When it comes to stats, the now 39-year-old LeBron—the NBA's all-time leading scorer with 40,474 points at the end of last season—is just on a different stratosphere even compared to other NBA greats—27.1 points, 7.5 rebounds, 7.4 assists, and 1.5 steals per game in 1,492 career NBA games.

Since he has yet to play an NBA game, let's just go by 19-year-old Bronny's college stats at USC, which amounts to a measly 4.8 points, 2.8 rebounds, 2.1 assists per outing in 25 total games as a freshman.

I won't delve on why the Purple & Gold caved in and selected Bronny in the second round of the 2024 NBA Draft, but it's their choice and better get Junior to please the franchise player—and some say the greatest of all time (Kareem is my GOAT though)—than draft some John Shmoe who may not amount to anything but a role player. Last time I checked the only MVP to come out of the second round is Nikola Jokic and Bronny is no Joker.

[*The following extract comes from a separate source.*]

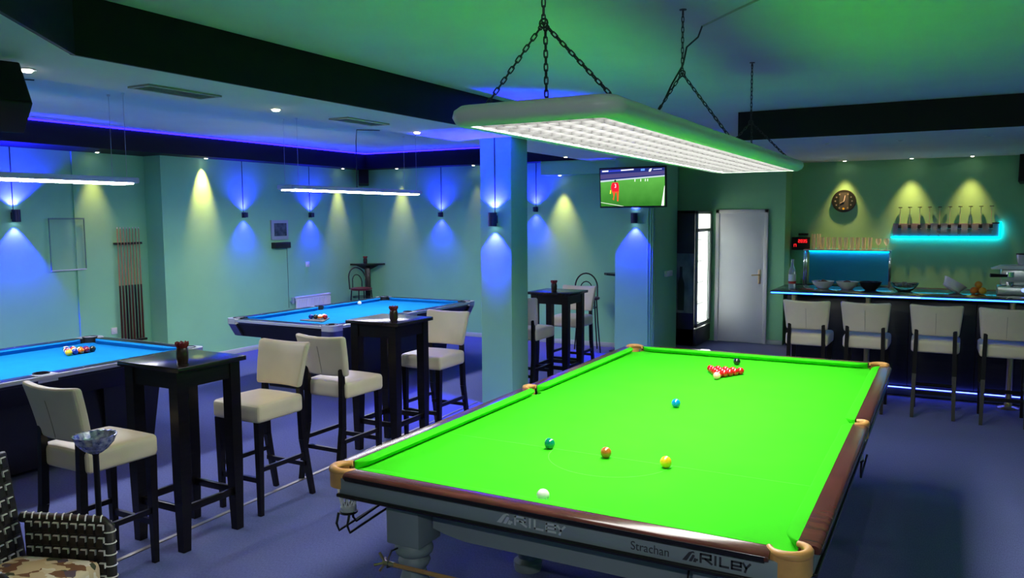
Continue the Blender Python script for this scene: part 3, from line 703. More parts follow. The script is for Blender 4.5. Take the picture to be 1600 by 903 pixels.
def stool(label, cx, cy, rz, group, first=[None]):
    if first[0] is not None: return dup(first[0], (cx, cy, 0), rz, label, group)
    t = thing('bar_stool', label, 'bar stool', (cx, cy, 0), rz, group); first[0] = t     # faces local +Y
    def crown(c):
        k = max(0.0, 1-(c.x/0.22)**2)*max(0.0, 1-(c.y/0.22)**2); f = 1+0.04*max(0, (c.y+0.2)/0.4)
        return (c.x*f, c.y, c.z+(0.018*k if c.z > 0.70 else 0))
    M().box(-0.21, 0.21, -0.215, 0.215, 0.63, 0.755, bev=0.028, seg=3, sub=3, fn=crown).obj('seat', LEATHER, t, smooth=60)
    def bk(c):
        zt = (c.z-0.80)/0.30; f = 0.90+0.14*zt
        return (c.x*f, c.y-0.05*zt+0.55*c.x*c.x-0.02*zt*zt, c.z+0.010*(c.x/0.2)**2*zt)
    bo = M().box(-0.225, 0.225, -0.245, -0.190, 0.80, 1.10, bev=0.022, seg=3, sub=3, fn=bk).obj('backrest', LEATHER, t, smooth=60)
    sm = M()
    pts = [(0, bk(Vector((0, -0.246, z)))[1]-0.0005, z) for z in (0.82, 0.88, 0.94, 1.0, 1.03)]
    sm.tube(pts, 0.0016, 5).obj('back_seam', SEAM, bo)
    for sx in (-1, 1):
        M().bar((sx*0.180, 0.185, 0.0), (sx*0.183, 0.183, 0.635), 0.030, 0.030, 0.046, 0.046).obj('leg', WOODBLK, t, smooth=0)
        M().bar((sx*0.178, -0.310, 0.0), (sx*0.172, -0.232, 0.42), 0.030, 0.032, 0.038, 0.042).bar((sx*0.172, -0.232, 0.42), (sx*0.168, -0.222, 0.70), 0.038, 0.042, 0.036, 0.040).bar((sx*0.168, -0.222, 0.70), (sx*0.165, -0.222, 0.86), 0.036, 0.040, 0.034, 0.032).obj('leg', WOODBLK, t, smooth=0)
        M().bar((sx*0.181, 0.18, 0.31), (sx*0.181, -0.225, 0.31), 0.020, 0.030).obj('stretcher', WOODBLK, t, smooth=0)
    M().bar((-0.18, 0.184, 0.24), (0.18, 0.184, 0.24), 0.022, 0.034).obj('footrest', WOODBLK, t, smooth=0)
    M().bar((-0.18, -0.238, 0.24), (0.18, -0.238, 0.24), 0.022, 0.030).obj('stretcher', WOODBLK, t, smooth=0)
    return t
G1 = 'cream stools at the bar tables'
stool('cream leather bar stool nearest the wicker armchair', -2.80, 0.07, 0, G1)
stool('cream leather bar stool backing onto another, facing the nearest bar table', -2.80, 1.25, PI, G1)
stool('cream leather bar stool facing the middle bar table, back towards camera', -2.75, 2.08, 0, G1)
stool('cream leather bar stool across the middle bar table, beside the column', -2.76, 3.32, PI, G1)
stool('cream leather bar stool half hidden behind the mint column', -2.76, 5.22, 0, G1)
stool('cream leather bar stool in shade behind the farthest bar table', -2.76, 6.36, PI, G1)
G2 = 'cream stools along the bar counter'
for x, y, lab in ((0.078, 6.20, 'cream stool at the bar counter, first from the white door'), (0.632, 6.24, 'cream stool at the bar counter, second from the white door'),
               (1.258, 6.26, 'cream stool at the bar counter, third from the white door'), (1.84, 6.22, 'cream stool at the bar counter, fourth from the white door')):
    stool(lab, x, y, 0, G2)

# corner standing tables
def corner_table(label, x, y, z, rz):
    t = thing('standing_table', label, 'table', (x, y, 0), rz)
    M().prism([(-0.30, -0.02), (0.0, -0.30), (0.30, -0.02), (0.30, 0.02), (0.0, 0.10), (-0.30, 0.02)], z-0.03, z).obj('table_top', WOODBLK, t, smooth=0)
    M().box(-0.045, 0.045, -0.085, 0.005, 0.012, z-0.03, bev=0.003).obj('post', WOODBLK, t)
    M().box(-0.14, 0.14, -0.16, 0.10, 0, 0.012, bev=0.003).obj('base_plate', BLKMETAL, t)
    M().prism([(-0.20, z-0.03), (0.0, z-0.13), (0.20, z-0.03)], -0.05, -0.03, 'xz').obj('bracket', WOODBLK, t, smooth=0)
corner_table('dark standing table in the corner behind the second pool table', -7.58, 8.38, 1.19, math.radians(35))
t = thing('standing_table', 'dark standing table partly hidden beside the television pier', 'table', (-2.85, 8.35, 0))
M().prism([(-0.28, 0.0), (-0.20, -0.10), (0.015, -0.22), (0.015, 0.22), (-0.20, 0.10)], 1.12, 1.15).obj('table_top', WOODBLK, t, smooth=0)
M().box(-0.03, 0.01, -0.05, 0.05, 0.012, 1.12, bev=0.003).obj('post', WOODBLK, t)
M().box(-0.15, 0.02, -0.12, 0.12, 0, 0.012, bev=0.003).obj('base_plate', BLKMETAL, t)
candle('small red candle glass on the dark corner standing table', -7.60, 8.34, 1.19)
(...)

The J.J. Reddick hiring is a different story though, but hey if Jeanie Buss and Lakers brass want to play Neville Chamberlain (former British prime minister who basically let Hitler have his way before the start of World War II), then who are we to judge (I'm not saying LeBron is Hitler though, let's not blow it out of proportion)—podcast partner it is!

Closer to home, Asia's first play-for-pay league has already produced a father-and-son duo nearly 30 years ago before LeBron and Bronny when Robert "Sonny" Jaworski Sr. drafted his son Robert "Dodot" Jaworski Jr. in the second round of the PBA 1996 draft.

Jaworski Sr., who is the PBA's answer to the late Jerry West as both are literally the logos of each league, had a "decent" PBA career with averages of 12.4 points, 5.6 rebounds, 6.08 assists, and 0.7 steals in 958 games for fabled Toyota and later Ginebra (Gilbey's Gin, Añejo, Tondeña, and Gordon's Gin Boars), where he assumed the playing-coach duties after his second year.

The younger Jaworksi averaged an unremarkable 2.2 points, 1.1 rebounds, 0.5 assists, and 0.2 steals in 101 games for Ginebra Na!, Gordon's Gin Boars, and Ginebra in a three-year pro career from 1996-1998. Along the way, he won one title with the La Tondeña franchise—the 1997 PBA Commissioner's Cup with Chris King—and promptly retired when daddy decided to run or Senate (He also won by marrying Mikey Cojuangco). He went on to become daddy Sonny's chief of staff in the Senate (He's now vice mayor Pasig City).

Now, if we can only go back in time and prevent Sonny from supporting Erap in the second EDSA People Power Revolution, then he'd be untouchable as far as being my all-time favorite basketball player is concerned.